[WHAT IS REQUIRED]
Print the first line of the material below and each line after it, exactly as written, ending with the line that contains "def U(a, b): return random.uniform(a, b)".

[PROVIDED MATERIAL]
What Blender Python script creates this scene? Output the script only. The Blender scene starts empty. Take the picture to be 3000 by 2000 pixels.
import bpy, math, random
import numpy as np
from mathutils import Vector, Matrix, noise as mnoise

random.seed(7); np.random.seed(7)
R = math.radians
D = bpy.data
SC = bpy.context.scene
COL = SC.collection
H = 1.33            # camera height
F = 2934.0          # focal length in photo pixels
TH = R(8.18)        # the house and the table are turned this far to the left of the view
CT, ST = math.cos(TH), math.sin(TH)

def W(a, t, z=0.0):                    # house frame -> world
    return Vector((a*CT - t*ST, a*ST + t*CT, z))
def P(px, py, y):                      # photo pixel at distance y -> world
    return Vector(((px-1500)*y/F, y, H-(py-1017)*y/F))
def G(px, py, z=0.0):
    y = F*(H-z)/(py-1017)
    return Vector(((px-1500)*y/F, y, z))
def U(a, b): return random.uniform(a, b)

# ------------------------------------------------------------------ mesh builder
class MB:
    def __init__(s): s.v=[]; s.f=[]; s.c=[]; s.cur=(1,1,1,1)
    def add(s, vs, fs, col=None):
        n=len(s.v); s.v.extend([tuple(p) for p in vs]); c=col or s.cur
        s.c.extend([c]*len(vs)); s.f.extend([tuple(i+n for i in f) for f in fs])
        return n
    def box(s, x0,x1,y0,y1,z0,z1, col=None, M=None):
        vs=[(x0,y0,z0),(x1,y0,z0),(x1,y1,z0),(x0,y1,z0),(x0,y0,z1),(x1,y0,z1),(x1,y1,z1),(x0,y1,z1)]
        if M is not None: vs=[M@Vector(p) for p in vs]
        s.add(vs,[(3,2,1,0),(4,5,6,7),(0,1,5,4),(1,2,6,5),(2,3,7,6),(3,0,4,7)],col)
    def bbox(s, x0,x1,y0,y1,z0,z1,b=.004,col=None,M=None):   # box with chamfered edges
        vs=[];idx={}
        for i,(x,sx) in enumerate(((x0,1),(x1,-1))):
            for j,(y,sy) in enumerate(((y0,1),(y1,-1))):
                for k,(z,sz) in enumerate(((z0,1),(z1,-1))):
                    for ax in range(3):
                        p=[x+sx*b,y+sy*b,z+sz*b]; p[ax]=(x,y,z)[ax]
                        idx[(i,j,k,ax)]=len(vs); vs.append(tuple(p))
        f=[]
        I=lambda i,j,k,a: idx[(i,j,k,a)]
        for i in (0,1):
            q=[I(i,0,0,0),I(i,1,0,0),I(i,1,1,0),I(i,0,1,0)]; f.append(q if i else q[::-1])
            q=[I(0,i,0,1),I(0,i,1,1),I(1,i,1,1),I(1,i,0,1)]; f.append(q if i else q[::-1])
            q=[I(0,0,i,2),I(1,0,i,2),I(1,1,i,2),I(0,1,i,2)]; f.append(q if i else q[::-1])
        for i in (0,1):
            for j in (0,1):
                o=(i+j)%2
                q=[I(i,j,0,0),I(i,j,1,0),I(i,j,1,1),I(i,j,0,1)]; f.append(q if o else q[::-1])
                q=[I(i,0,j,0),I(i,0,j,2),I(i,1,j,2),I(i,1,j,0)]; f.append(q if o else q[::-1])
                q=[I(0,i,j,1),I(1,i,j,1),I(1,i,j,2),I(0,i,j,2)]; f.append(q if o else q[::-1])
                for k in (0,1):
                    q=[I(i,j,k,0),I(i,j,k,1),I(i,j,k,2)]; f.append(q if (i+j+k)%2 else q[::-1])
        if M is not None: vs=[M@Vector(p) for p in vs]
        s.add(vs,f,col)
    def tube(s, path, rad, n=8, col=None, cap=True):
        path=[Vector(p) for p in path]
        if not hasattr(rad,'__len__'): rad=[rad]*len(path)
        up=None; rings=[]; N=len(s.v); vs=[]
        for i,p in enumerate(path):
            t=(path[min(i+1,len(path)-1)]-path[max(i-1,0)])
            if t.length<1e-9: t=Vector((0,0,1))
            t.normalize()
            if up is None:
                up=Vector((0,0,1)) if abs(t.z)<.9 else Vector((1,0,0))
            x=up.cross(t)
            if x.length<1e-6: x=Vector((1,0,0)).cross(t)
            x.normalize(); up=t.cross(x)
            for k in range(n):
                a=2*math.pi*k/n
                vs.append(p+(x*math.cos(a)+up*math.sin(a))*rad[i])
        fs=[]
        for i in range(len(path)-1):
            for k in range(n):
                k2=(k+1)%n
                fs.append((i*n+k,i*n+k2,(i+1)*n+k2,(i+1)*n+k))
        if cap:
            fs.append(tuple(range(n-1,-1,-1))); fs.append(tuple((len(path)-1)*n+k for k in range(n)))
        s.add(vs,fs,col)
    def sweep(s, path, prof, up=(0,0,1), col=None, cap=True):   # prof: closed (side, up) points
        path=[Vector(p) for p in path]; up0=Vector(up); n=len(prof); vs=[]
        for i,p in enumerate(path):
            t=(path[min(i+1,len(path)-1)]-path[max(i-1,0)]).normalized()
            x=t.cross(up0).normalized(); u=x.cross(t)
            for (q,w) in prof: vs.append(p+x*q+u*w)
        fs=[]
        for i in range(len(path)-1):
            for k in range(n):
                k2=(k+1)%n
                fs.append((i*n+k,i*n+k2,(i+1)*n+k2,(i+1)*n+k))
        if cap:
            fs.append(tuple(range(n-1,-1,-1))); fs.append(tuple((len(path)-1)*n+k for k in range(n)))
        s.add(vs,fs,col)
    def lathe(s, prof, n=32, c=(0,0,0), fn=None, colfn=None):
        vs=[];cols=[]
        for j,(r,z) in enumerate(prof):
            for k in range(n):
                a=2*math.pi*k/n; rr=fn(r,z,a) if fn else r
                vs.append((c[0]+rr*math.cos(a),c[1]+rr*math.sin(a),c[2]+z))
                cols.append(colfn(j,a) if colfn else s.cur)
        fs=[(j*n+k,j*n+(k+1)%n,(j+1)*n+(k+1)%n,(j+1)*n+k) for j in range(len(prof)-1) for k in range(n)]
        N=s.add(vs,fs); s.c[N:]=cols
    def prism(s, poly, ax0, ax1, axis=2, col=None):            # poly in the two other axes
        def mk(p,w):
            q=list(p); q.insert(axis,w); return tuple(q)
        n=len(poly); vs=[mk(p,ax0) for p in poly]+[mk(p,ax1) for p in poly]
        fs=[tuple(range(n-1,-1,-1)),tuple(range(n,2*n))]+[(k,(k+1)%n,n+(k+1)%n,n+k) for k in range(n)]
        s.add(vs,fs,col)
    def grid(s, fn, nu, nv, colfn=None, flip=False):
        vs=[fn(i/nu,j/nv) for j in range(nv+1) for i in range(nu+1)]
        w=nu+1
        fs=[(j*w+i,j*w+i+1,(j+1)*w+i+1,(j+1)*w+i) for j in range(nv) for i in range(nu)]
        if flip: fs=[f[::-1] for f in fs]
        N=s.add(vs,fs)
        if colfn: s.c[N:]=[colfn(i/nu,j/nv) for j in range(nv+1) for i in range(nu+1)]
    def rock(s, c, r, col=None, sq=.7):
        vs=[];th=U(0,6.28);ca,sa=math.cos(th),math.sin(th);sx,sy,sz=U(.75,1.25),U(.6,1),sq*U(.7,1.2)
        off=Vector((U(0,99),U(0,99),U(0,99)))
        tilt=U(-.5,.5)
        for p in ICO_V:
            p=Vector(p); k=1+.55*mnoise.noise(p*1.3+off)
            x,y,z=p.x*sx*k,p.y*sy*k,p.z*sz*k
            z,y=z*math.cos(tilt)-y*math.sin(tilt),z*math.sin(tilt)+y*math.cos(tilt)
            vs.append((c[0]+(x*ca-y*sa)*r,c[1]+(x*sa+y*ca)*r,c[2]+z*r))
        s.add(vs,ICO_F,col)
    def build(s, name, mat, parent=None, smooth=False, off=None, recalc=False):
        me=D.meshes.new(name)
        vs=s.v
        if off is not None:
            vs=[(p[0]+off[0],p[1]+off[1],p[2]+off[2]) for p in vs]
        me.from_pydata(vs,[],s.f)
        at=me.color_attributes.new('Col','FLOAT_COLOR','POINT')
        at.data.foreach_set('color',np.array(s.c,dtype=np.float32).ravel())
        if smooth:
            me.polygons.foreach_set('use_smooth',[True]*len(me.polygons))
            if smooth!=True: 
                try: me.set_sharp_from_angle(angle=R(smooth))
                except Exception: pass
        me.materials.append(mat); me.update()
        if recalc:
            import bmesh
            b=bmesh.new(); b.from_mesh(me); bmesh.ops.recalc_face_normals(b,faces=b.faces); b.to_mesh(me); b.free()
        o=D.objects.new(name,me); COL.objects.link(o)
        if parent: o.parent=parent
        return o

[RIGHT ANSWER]
What Blender Python script creates this scene? Output the script only. The Blender scene starts empty. Take the picture to be 3000 by 2000 pixels.
import bpy, math, random
import numpy as np
from mathutils import Vector, Matrix, noise as mnoise

random.seed(7); np.random.seed(7)
R = math.radians
D = bpy.data
SC = bpy.context.scene
COL = SC.collection
H = 1.33            # camera height
F = 2934.0          # focal length in photo pixels
TH = R(8.18)        # the house and the table are turned this far to the left of the view
CT, ST = math.cos(TH), math.sin(TH)

def W(a, t, z=0.0):                    # house frame -> world
    return Vector((a*CT - t*ST, a*ST + t*CT, z))
def P(px, py, y):                      # photo pixel at distance y -> world
    return Vector(((px-1500)*y/F, y, H-(py-1017)*y/F))
def G(px, py, z=0.0):
    y = F*(H-z)/(py-1017)
    return Vector(((px-1500)*y/F, y, z))
def U(a, b): return random.uniform(a, b)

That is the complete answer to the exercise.